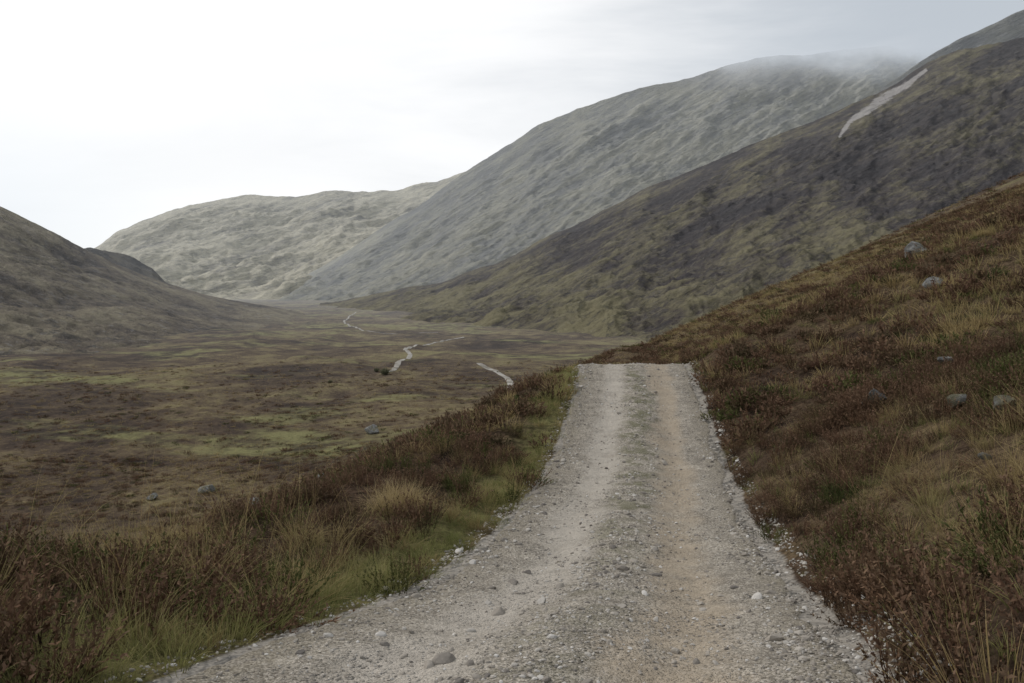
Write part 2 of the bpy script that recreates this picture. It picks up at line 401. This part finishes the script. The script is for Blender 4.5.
def heather_src(name,n,rad,l0,l1,leaf,nl,seed,mat):
    rg=np.random.default_rng(seed);d,az=dirs_(n,rg,.0,1.0)
    r=rad*np.sqrt(rg.uniform(0,1,n));b=np.stack([np.cos(az)*r,np.sin(az)*r,np.full(n,-.04)],1)
    ln=rg.uniform(l0,l1,n)
    V,Fc,tp=ribbon_strands(b,d,ln,np.full(n,.004),rg.uniform(-.5,.35,n),4,rg)
    Vs=[V];Fs=[Fc];ts=[tp*.6];o=len(V)
    VV=V.reshape(n,5,2,3).mean(2)
    m_=n*nl;si=np.repeat(np.arange(n),nl);f=rg.uniform(.3,1.0,m_);k=np.clip((f*4).astype(int),0,3);fr=(f*4-k)[:,None]
    p=VV[si,k]*(1-fr)+VV[si,k+1]*fr
    up=VV[si,k+1]-VV[si,k];up/=np.linalg.norm(up,axis=1,keepdims=True)+1e-9
    rd=rg.normal(size=(m_,3));ld=up*1.0+rd*.55;ld/=np.linalg.norm(ld,axis=1,keepdims=True)
    sd=np.cross(ld,rg.normal(size=(m_,3)));sd/=np.linalg.norm(sd,axis=1,keepdims=True)
    L_=leaf*rg.uniform(.6,1.4,m_)[:,None];W=L_*.22
    q=np.stack([p-sd*W*.3,p+sd*W,p+ld*L_,p-sd*W+ld*L_*.4],1).reshape(-1,3)
    Vs.append(q);Fs.append(np.arange(m_*4).reshape(-1,4)+o);ts.append(np.repeat(f,4))
    return mesh_np(name,np.concatenate(Vs),np.concatenate(Fs),mat,True,False,{'tip':np.concatenate(ts)})
def veg_mat(name,cols,base,tipc,transl=.25,ns=.6,wn=.5):
    m=N(name);oi=m.n('ShaderNodeObjectInfo');P=m.pos()
    n=m.noise(P,ns,3,.6)
    v=m.wsum((oi.outputs['Random'],1-wn),(m.rng(n,.3,.7),wn))
    c=m.ramp(v,[(i/(len(cols)-1)*.8+.1,q) for i,q in enumerate(cols)])
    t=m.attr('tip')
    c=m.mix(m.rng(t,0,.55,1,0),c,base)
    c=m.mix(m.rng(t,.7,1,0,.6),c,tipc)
    return m.out(c,None,.8,0,None,transl)
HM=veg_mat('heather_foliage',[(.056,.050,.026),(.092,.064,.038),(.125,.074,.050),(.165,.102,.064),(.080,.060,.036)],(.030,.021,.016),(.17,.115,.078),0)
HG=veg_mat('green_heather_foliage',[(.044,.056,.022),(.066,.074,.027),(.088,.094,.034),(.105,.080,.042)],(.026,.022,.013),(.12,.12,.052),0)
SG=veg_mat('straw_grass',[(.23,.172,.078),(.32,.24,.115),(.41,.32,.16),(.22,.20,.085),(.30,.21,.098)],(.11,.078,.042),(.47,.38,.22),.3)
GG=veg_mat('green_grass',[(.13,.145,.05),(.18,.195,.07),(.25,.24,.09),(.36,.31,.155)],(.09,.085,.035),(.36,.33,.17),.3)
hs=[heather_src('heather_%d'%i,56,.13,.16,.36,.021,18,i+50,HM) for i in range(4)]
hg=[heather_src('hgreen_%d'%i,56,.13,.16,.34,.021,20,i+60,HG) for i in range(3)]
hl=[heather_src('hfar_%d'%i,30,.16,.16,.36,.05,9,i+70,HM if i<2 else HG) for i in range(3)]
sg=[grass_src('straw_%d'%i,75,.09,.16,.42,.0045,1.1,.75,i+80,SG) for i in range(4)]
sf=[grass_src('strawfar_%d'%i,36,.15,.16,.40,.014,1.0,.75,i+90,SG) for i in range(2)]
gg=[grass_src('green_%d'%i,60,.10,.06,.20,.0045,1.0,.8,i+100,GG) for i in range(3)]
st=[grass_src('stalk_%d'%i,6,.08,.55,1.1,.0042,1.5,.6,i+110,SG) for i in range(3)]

def samp(n,y0,y1,um=.82,off=2.2):
    a=(y0+off)**2;b=(y1+off)**2
    Y=np.sqrt(rng.uniform(a,b,n))-off;X=rng.uniform(-um,um,n)*(Y+off);return X,Y
def area(y0,y1,um=.82,off=2.2):return um*((y1+off)**2-(y0+off)**2)
bands=[(1.2,7,1.0,1.0),(7,14,1.0,.85),(14,27,1.1,.6),(27,60,1.5,.24),(60,150,2.2,.065),(150,420,3.0,.009)]
def hmask(X,Y):
    s=X-cx(Y)
    nz=fbm(X,Y,3.4,3,201)+.6*fbm(X,Y,1.0,2,203)
    big=fbm(X,Y,14,2,207)
    R_=np.where(s<2.0,.7,np.clip(.30+2.4*nz+.7*big,0.02,1))
    R_=np.maximum(R_,.75*(1-ss(2.5,6.5,Y))*(s>1.6))
    sil=ss(.40,.46,X/np.maximum(Y,20))*ss(60,110,Y)
    R_=np.maximum(R_,.6*sil)
    Lf=np.where(s>-2.2,.10,np.clip(.9+1.3*nz,.1,1))
    Lf=np.where((s<-2.2)&(s>-2.7),Lf*.6,Lf)
    Lf=np.where((Y<5.5)&(s<-1.9),np.maximum(Lf,.75),Lf)
    Lf=np.where(s<-4.6,np.clip(.55+1.6*nz,.05,1)*(1-.8*gpatch(X,Y)),Lf)
    v=np.where(s>0,R_,Lf)
    v=v*(1-ss(160,400,Y))
    road=(np.abs(s)<1.56+.16*fbm(X,Y,.6,2,205))&(Y<28)
    return np.where(road,0,v),s,nz
def scatter(kind,dens,near,farsrc,maskf,scale,name,bend=.15):
    P=[];Ro=[];Sc=[];Id=[]
    nn=len(near)
    for (a,b,sf_,df) in bands:
        if not farsrc and a>59:continue
        n=int(area(a,b)*dens*df);X,Y=samp(n,a,b)
        k=rng.uniform(0,1,n)<maskf(X,Y);X=X[k];Y=Y[k];n=len(X)
        Z=H(X,Y)
        P.append(np.stack([X,Y,Z],1))
        Ro.append(np.stack([rng.normal(0,bend,n),rng.normal(0,bend,n),rng.uniform(0,6.28,n)],1))
        s_=scale*sf_*rng.uniform(.5,1.3,n)*(1+.35*fbm(X,Y,1.6,2,611))
        zz=s_*rng.uniform(.7,1.15,n)*(1 if sf_<1.5 else .55)
        Sc.append(np.stack([s_,s_,zz],1))
        Id.append(rng.integers(0,nn,n) if (a<14 or not farsrc) else rng.integers(nn,nn+len(farsrc),n))
    P=np.concatenate(P);print(name,len(P))
    for i,o in enumerate(list(near)+list(farsrc)):o.name='%02d_%s'%(i,kind)
    inst(name,P,np.concatenate(Ro),np.concatenate(Sc),np.concatenate(Id),list(near)+list(farsrc))
scatter('heather_sprig',16,hs,hl[:2],lambda X,Y:hmask(X,Y)[0]*np.where(fbm(X,Y,2.0,2,301)>.08,.55,1.0),1.0,'heather')
def gm(X,Y):
    h,s,nz=hmask(X,Y)
    g=h*np.clip(.25+1.7*fbm(X,Y,2.4,2,307),0,1)
    g=np.where((Y<7)&(np.abs(s)>1.6),np.maximum(g,.40*h),g)
    return np.where((Y<9)|(s<-2.2),g*.85,g*.6)
scatter('green_heather_sprig',10,hg,hl[2:],gm,.95,'heather.001')
def stm(X,Y):
    h,s,nz=hmask(X,Y)
    v=np.where(s>1.9,(1-h)*.85+.05,np.where(s<-3.2,(1-h)*.7,.06))
    v=np.where((s<-1.6)&(s>-3.0)&(Y<24),.28,v)
    return v*((np.abs(s)>1.62)|(Y>28))*(1-ss(160,400,Y))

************

Task to carry out
Say how many lines of the listing above contain "else", with no other words.

Exercise output
3